▸ **Information provided**:
┌──

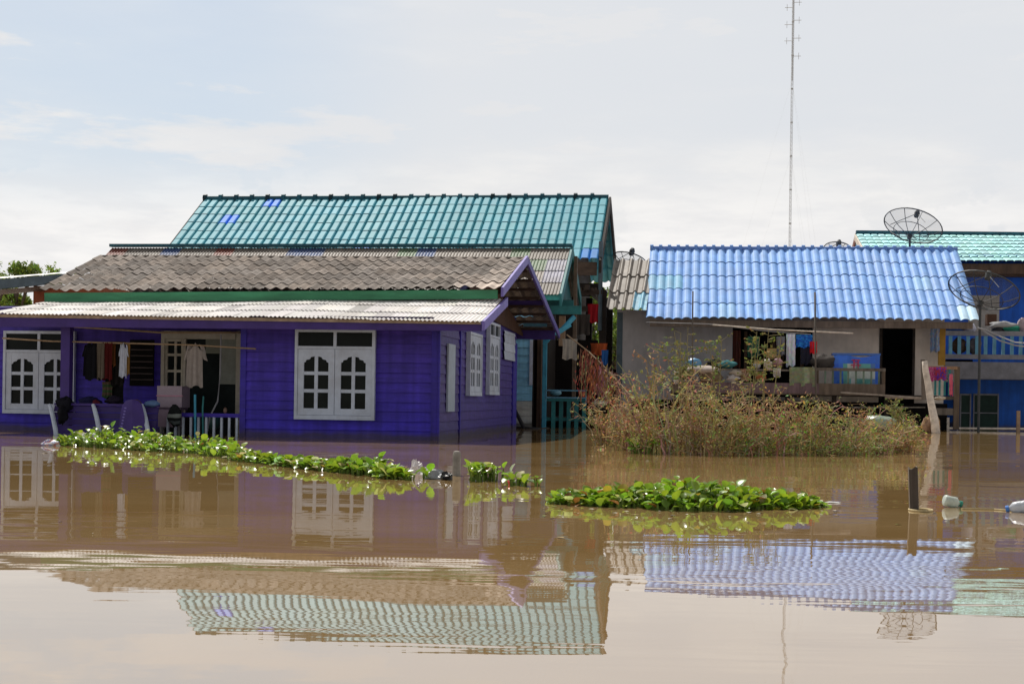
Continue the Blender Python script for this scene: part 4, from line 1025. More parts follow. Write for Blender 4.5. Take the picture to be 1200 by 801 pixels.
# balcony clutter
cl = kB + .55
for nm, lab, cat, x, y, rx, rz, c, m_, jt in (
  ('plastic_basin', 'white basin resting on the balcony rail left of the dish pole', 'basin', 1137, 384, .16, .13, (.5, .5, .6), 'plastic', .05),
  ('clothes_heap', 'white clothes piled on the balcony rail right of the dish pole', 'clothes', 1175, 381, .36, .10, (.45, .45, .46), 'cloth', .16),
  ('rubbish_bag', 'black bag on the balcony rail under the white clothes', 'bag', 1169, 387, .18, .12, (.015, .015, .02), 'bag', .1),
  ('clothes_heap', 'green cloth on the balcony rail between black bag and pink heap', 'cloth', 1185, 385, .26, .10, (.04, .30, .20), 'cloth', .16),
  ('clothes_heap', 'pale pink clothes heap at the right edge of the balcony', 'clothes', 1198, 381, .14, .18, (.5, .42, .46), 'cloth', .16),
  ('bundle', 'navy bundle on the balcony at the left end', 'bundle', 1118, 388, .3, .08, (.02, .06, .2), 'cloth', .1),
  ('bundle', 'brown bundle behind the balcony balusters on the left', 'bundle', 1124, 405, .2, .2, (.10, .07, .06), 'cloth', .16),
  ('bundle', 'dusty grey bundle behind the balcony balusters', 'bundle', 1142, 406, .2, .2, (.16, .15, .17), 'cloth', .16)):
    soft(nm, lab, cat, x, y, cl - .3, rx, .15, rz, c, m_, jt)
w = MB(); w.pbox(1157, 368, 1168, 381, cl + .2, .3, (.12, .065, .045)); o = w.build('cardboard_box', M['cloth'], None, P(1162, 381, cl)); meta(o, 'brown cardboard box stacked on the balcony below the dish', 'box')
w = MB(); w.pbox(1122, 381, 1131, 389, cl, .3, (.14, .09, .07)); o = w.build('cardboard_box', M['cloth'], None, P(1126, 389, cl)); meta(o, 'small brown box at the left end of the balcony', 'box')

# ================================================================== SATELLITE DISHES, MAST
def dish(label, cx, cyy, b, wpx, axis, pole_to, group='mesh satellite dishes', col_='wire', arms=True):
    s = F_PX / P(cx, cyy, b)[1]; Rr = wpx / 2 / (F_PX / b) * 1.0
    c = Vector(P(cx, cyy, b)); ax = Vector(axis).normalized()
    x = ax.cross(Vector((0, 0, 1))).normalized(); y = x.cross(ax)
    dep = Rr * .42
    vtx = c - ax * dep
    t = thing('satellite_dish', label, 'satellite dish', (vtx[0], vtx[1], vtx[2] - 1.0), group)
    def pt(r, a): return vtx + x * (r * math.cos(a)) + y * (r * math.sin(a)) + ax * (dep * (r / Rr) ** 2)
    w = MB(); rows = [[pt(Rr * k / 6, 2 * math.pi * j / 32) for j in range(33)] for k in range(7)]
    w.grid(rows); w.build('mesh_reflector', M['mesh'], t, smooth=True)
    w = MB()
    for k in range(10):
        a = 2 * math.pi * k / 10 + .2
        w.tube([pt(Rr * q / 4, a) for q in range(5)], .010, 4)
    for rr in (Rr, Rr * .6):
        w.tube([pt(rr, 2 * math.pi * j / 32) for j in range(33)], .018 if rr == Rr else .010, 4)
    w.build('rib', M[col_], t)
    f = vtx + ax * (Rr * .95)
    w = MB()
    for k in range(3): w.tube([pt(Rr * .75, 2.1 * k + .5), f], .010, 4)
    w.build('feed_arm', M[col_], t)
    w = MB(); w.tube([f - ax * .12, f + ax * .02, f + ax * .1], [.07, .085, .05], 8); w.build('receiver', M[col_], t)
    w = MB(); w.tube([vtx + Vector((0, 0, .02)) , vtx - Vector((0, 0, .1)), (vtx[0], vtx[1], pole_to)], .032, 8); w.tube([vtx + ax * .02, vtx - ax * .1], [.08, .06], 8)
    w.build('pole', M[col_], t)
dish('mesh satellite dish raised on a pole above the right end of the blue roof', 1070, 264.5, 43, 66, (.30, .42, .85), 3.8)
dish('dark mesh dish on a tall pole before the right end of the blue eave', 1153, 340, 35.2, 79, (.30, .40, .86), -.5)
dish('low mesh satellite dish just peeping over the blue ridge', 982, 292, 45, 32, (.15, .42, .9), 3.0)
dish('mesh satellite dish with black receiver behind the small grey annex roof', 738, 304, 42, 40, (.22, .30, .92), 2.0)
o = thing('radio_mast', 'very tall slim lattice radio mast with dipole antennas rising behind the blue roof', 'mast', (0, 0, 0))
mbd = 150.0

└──

▸ **What you have to do**:
Go through the listing above and write it all out exactly, leaving out any picture.

▸ **Output of the exercise**:
Continue the Blender Python script for this scene: part 4, from line 1025. More parts follow. Write for Blender 4.5. Take the picture to be 1200 by 801 pixels.
# balcony clutter
cl = kB + .55
for nm, lab, cat, x, y, rx, rz, c, m_, jt in (
  ('plastic_basin', 'white basin resting on the balcony rail left of the dish pole', 'basin', 1137, 384, .16, .13, (.5, .5, .6), 'plastic', .05),
  ('clothes_heap', 'white clothes piled on the balcony rail right of the dish pole', 'clothes', 1175, 381, .36, .10, (.45, .45, .46), 'cloth', .16),
  ('rubbish_bag', 'black bag on the balcony rail under the white clothes', 'bag', 1169, 387, .18, .12, (.015, .015, .02), 'bag', .1),
  ('clothes_heap', 'green cloth on the balcony rail between black bag and pink heap', 'cloth', 1185, 385, .26, .10, (.04, .30, .20), 'cloth', .16),
  ('clothes_heap', 'pale pink clothes heap at the right edge of the balcony', 'clothes', 1198, 381, .14, .18, (.5, .42, .46), 'cloth', .16),
  ('bundle', 'navy bundle on the balcony at the left end', 'bundle', 1118, 388, .3, .08, (.02, .06, .2), 'cloth', .1),
  ('bundle', 'brown bundle behind the balcony balusters on the left', 'bundle', 1124, 405, .2, .2, (.10, .07, .06), 'cloth', .16),
  ('bundle', 'dusty grey bundle behind the balcony balusters', 'bundle', 1142, 406, .2, .2, (.16, .15, .17), 'cloth', .16)):
    soft(nm, lab, cat, x, y, cl - .3, rx, .15, rz, c, m_, jt)
w = MB(); w.pbox(1157, 368, 1168, 381, cl + .2, .3, (.12, .065, .045)); o = w.build('cardboard_box', M['cloth'], None, P(1162, 381, cl)); meta(o, 'brown cardboard box stacked on the balcony below the dish', 'box')
w = MB(); w.pbox(1122, 381, 1131, 389, cl, .3, (.14, .09, .07)); o = w.build('cardboard_box', M['cloth'], None, P(1126, 389, cl)); meta(o, 'small brown box at the left end of the balcony', 'box')

# ================================================================== SATELLITE DISHES, MAST
def dish(label, cx, cyy, b, wpx, axis, pole_to, group='mesh satellite dishes', col_='wire', arms=True):
    s = F_PX / P(cx, cyy, b)[1]; Rr = wpx / 2 / (F_PX / b) * 1.0
    c = Vector(P(cx, cyy, b)); ax = Vector(axis).normalized()
    x = ax.cross(Vector((0, 0, 1))).normalized(); y = x.cross(ax)
    dep = Rr * .42
    vtx = c - ax * dep
    t = thing('satellite_dish', label, 'satellite dish', (vtx[0], vtx[1], vtx[2] - 1.0), group)
    def pt(r, a): return vtx + x * (r * math.cos(a)) + y * (r * math.sin(a)) + ax * (dep * (r / Rr) ** 2)
    w = MB(); rows = [[pt(Rr * k / 6, 2 * math.pi * j / 32) for j in range(33)] for k in range(7)]
    w.grid(rows); w.build('mesh_reflector', M['mesh'], t, smooth=True)
    w = MB()
    for k in range(10):
        a = 2 * math.pi * k / 10 + .2
        w.tube([pt(Rr * q / 4, a) for q in range(5)], .010, 4)
    for rr in (Rr, Rr * .6):
        w.tube([pt(rr, 2 * math.pi * j / 32) for j in range(33)], .018 if rr == Rr else .010, 4)
    w.build('rib', M[col_], t)
    f = vtx + ax * (Rr * .95)
    w = MB()
    for k in range(3): w.tube([pt(Rr * .75, 2.1 * k + .5), f], .010, 4)
    w.build('feed_arm', M[col_], t)
    w = MB(); w.tube([f - ax * .12, f + ax * .02, f + ax * .1], [.07, .085, .05], 8); w.build('receiver', M[col_], t)
    w = MB(); w.tube([vtx + Vector((0, 0, .02)) , vtx - Vector((0, 0, .1)), (vtx[0], vtx[1], pole_to)], .032, 8); w.tube([vtx + ax * .02, vtx - ax * .1], [.08, .06], 8)
    w.build('pole', M[col_], t)
dish('mesh satellite dish raised on a pole above the right end of the blue roof', 1070, 264.5, 43, 66, (.30, .42, .85), 3.8)
dish('dark mesh dish on a tall pole before the right end of the blue eave', 1153, 340, 35.2, 79, (.30, .40, .86), -.5)
dish('low mesh satellite dish just peeping over the blue ridge', 982, 292, 45, 32, (.15, .42, .9), 3.0)
dish('mesh satellite dish with black receiver behind the small grey annex roof', 738, 304, 42, 40, (.22, .30, .92), 2.0)
o = thing('radio_mast', 'very tall slim lattice radio mast with dipole antennas rising behind the blue roof', 'mast', (0, 0, 0))
mbd = 150.0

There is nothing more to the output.